Short problem: Retype everything in the listing, leaving each line exactly as it is.

************

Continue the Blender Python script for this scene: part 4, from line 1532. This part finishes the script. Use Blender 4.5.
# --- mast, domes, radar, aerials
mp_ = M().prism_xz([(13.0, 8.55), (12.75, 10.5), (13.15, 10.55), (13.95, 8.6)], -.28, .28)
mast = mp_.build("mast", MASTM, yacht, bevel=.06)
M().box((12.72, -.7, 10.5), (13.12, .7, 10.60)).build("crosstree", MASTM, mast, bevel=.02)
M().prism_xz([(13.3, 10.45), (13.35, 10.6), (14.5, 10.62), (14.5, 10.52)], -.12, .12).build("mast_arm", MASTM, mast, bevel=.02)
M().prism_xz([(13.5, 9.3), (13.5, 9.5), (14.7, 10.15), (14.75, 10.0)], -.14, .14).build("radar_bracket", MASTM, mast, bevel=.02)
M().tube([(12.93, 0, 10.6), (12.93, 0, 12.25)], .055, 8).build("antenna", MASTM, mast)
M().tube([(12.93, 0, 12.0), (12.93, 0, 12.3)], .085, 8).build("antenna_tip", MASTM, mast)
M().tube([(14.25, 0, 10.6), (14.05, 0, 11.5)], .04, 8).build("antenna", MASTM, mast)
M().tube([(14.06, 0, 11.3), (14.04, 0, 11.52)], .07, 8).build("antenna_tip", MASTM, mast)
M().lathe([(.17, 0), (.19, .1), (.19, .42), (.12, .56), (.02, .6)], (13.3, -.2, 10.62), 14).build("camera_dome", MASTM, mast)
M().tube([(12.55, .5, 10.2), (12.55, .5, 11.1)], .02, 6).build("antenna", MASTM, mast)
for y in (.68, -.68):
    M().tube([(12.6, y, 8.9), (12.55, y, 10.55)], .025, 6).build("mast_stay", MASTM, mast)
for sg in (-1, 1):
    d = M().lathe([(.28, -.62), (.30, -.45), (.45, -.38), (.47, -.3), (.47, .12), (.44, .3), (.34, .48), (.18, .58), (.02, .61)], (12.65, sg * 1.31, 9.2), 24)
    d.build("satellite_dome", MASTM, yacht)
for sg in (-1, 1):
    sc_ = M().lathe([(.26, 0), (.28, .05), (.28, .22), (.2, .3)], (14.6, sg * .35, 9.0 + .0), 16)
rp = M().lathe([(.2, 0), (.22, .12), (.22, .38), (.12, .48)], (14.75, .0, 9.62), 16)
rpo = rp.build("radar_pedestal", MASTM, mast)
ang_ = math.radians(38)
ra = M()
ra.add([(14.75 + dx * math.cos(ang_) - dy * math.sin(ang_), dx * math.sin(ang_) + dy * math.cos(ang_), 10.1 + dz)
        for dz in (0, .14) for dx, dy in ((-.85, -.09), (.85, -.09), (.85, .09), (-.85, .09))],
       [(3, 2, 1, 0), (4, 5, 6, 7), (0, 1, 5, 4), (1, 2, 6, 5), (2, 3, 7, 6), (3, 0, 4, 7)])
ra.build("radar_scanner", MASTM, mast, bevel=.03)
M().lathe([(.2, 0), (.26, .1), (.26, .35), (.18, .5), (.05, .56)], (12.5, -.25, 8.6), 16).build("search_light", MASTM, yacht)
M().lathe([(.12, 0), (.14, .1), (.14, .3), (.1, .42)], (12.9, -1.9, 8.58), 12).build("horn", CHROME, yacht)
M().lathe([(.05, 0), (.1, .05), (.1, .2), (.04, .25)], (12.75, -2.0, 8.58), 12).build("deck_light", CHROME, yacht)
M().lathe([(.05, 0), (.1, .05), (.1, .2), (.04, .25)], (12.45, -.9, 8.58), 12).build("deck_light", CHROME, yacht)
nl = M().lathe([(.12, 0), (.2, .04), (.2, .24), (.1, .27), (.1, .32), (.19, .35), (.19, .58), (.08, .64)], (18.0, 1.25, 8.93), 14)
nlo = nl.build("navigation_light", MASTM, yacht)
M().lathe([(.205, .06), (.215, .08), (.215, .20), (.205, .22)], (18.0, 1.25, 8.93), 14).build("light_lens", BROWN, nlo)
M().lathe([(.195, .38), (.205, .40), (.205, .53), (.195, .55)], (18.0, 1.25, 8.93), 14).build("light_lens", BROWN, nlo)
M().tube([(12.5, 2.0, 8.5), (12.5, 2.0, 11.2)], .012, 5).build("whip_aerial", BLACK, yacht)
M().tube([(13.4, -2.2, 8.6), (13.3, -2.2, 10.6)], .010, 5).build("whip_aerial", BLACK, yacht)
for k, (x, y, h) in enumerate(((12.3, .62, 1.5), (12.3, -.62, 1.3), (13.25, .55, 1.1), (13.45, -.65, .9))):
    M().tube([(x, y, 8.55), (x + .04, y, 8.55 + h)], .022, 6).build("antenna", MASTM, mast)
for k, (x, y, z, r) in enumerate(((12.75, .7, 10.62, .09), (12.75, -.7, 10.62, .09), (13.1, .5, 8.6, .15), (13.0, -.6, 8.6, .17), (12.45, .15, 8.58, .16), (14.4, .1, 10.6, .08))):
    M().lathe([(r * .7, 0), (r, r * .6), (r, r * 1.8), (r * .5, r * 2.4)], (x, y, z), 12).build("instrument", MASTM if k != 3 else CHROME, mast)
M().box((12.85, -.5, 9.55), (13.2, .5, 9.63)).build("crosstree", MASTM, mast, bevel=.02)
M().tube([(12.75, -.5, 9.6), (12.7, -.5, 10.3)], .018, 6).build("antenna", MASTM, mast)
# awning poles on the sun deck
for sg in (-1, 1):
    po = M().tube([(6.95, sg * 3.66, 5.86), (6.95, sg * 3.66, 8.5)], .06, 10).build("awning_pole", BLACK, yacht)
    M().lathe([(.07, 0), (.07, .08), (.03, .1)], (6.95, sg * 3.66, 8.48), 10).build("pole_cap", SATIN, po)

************

Exercise solution:
Continue the Blender Python script for this scene: part 4, from line 1532. This part finishes the script. Use Blender 4.5.
# --- mast, domes, radar, aerials
mp_ = M().prism_xz([(13.0, 8.55), (12.75, 10.5), (13.15, 10.55), (13.95, 8.6)], -.28, .28)
mast = mp_.build("mast", MASTM, yacht, bevel=.06)
M().box((12.72, -.7, 10.5), (13.12, .7, 10.60)).build("crosstree", MASTM, mast, bevel=.02)
M().prism_xz([(13.3, 10.45), (13.35, 10.6), (14.5, 10.62), (14.5, 10.52)], -.12, .12).build("mast_arm", MASTM, mast, bevel=.02)
M().prism_xz([(13.5, 9.3), (13.5, 9.5), (14.7, 10.15), (14.75, 10.0)], -.14, .14).build("radar_bracket", MASTM, mast, bevel=.02)
M().tube([(12.93, 0, 10.6), (12.93, 0, 12.25)], .055, 8).build("antenna", MASTM, mast)
M().tube([(12.93, 0, 12.0), (12.93, 0, 12.3)], .085, 8).build("antenna_tip", MASTM, mast)
M().tube([(14.25, 0, 10.6), (14.05, 0, 11.5)], .04, 8).build("antenna", MASTM, mast)
M().tube([(14.06, 0, 11.3), (14.04, 0, 11.52)], .07, 8).build("antenna_tip", MASTM, mast)
M().lathe([(.17, 0), (.19, .1), (.19, .42), (.12, .56), (.02, .6)], (13.3, -.2, 10.62), 14).build("camera_dome", MASTM, mast)
M().tube([(12.55, .5, 10.2), (12.55, .5, 11.1)], .02, 6).build("antenna", MASTM, mast)
for y in (.68, -.68):
    M().tube([(12.6, y, 8.9), (12.55, y, 10.55)], .025, 6).build("mast_stay", MASTM, mast)
for sg in (-1, 1):
    d = M().lathe([(.28, -.62), (.30, -.45), (.45, -.38), (.47, -.3), (.47, .12), (.44, .3), (.34, .48), (.18, .58), (.02, .61)], (12.65, sg * 1.31, 9.2), 24)
    d.build("satellite_dome", MASTM, yacht)
for sg in (-1, 1):
    sc_ = M().lathe([(.26, 0), (.28, .05), (.28, .22), (.2, .3)], (14.6, sg * .35, 9.0 + .0), 16)
rp = M().lathe([(.2, 0), (.22, .12), (.22, .38), (.12, .48)], (14.75, .0, 9.62), 16)
rpo = rp.build("radar_pedestal", MASTM, mast)
ang_ = math.radians(38)
ra = M()
ra.add([(14.75 + dx * math.cos(ang_) - dy * math.sin(ang_), dx * math.sin(ang_) + dy * math.cos(ang_), 10.1 + dz)
        for dz in (0, .14) for dx, dy in ((-.85, -.09), (.85, -.09), (.85, .09), (-.85, .09))],
       [(3, 2, 1, 0), (4, 5, 6, 7), (0, 1, 5, 4), (1, 2, 6, 5), (2, 3, 7, 6), (3, 0, 4, 7)])
ra.build("radar_scanner", MASTM, mast, bevel=.03)
M().lathe([(.2, 0), (.26, .1), (.26, .35), (.18, .5), (.05, .56)], (12.5, -.25, 8.6), 16).build("search_light", MASTM, yacht)
M().lathe([(.12, 0), (.14, .1), (.14, .3), (.1, .42)], (12.9, -1.9, 8.58), 12).build("horn", CHROME, yacht)
M().lathe([(.05, 0), (.1, .05), (.1, .2), (.04, .25)], (12.75, -2.0, 8.58), 12).build("deck_light", CHROME, yacht)
M().lathe([(.05, 0), (.1, .05), (.1, .2), (.04, .25)], (12.45, -.9, 8.58), 12).build("deck_light", CHROME, yacht)
nl = M().lathe([(.12, 0), (.2, .04), (.2, .24), (.1, .27), (.1, .32), (.19, .35), (.19, .58), (.08, .64)], (18.0, 1.25, 8.93), 14)
nlo = nl.build("navigation_light", MASTM, yacht)
M().lathe([(.205, .06), (.215, .08), (.215, .20), (.205, .22)], (18.0, 1.25, 8.93), 14).build("light_lens", BROWN, nlo)
M().lathe([(.195, .38), (.205, .40), (.205, .53), (.195, .55)], (18.0, 1.25, 8.93), 14).build("light_lens", BROWN, nlo)
M().tube([(12.5, 2.0, 8.5), (12.5, 2.0, 11.2)], .012, 5).build("whip_aerial", BLACK, yacht)
M().tube([(13.4, -2.2, 8.6), (13.3, -2.2, 10.6)], .010, 5).build("whip_aerial", BLACK, yacht)
for k, (x, y, h) in enumerate(((12.3, .62, 1.5), (12.3, -.62, 1.3), (13.25, .55, 1.1), (13.45, -.65, .9))):
    M().tube([(x, y, 8.55), (x + .04, y, 8.55 + h)], .022, 6).build("antenna", MASTM, mast)
for k, (x, y, z, r) in enumerate(((12.75, .7, 10.62, .09), (12.75, -.7, 10.62, .09), (13.1, .5, 8.6, .15), (13.0, -.6, 8.6, .17), (12.45, .15, 8.58, .16), (14.4, .1, 10.6, .08))):
    M().lathe([(r * .7, 0), (r, r * .6), (r, r * 1.8), (r * .5, r * 2.4)], (x, y, z), 12).build("instrument", MASTM if k != 3 else CHROME, mast)
M().box((12.85, -.5, 9.55), (13.2, .5, 9.63)).build("crosstree", MASTM, mast, bevel=.02)
M().tube([(12.75, -.5, 9.6), (12.7, -.5, 10.3)], .018, 6).build("antenna", MASTM, mast)
# awning poles on the sun deck
for sg in (-1, 1):
    po = M().tube([(6.95, sg * 3.66, 5.86), (6.95, sg * 3.66, 8.5)], .06, 10).build("awning_pole", BLACK, yacht)
    M().lathe([(.07, 0), (.07, .08), (.03, .1)], (6.95, sg * 3.66, 8.48), 10).build("pole_cap", SATIN, po)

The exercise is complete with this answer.